I don't see the value in making it even harder to build software. I want to make things. Downloading a dependency manually and then cursing at the compiler because "it's right there! why won't it load!!" is just gonna make me want to build software less.

Anyone I want to work with on a project is going to have to have the same frustration and want to work on the project less. Only even more because you see they downloaded version 2.7.3-2 but the version I use is 2.7.3-1.

> Downloading a dependency manually and then cursing at the compiler because "it's right there! why won't it load!!"

Odin's compiler knows what a package is and will compile it into your program automatically.

  • Isn't that a (built-in) package manager if it works for general packages? Or does it work only for selected dependencies?
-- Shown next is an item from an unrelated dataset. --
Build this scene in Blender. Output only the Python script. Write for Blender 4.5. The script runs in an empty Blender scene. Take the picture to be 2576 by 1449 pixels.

    • From what I've seen. The Odin has three package collections: `base`, `core` and `vendor`.

      `base` is intrinsically necessary to port Odin. `core` seems to be its standard library, your `libc`, `xml`, etc.

      And `vendor` is everything else. So you basically get the Python's '`core` is where packages go to die' approach iff they take backwards compatibility seriously. Otherwise, they have breaking changes mid-language version change.

      EDIT: Package collections not packages per gingerBill.

      9 replies →

This is an argument for a good build system, not a package manager.

  • These aren’t always separate.

    Some distos might try to support multiple versions of a library. That could require installing it to different prefixes instead of the default. Thus, the build system will have to comprehend that.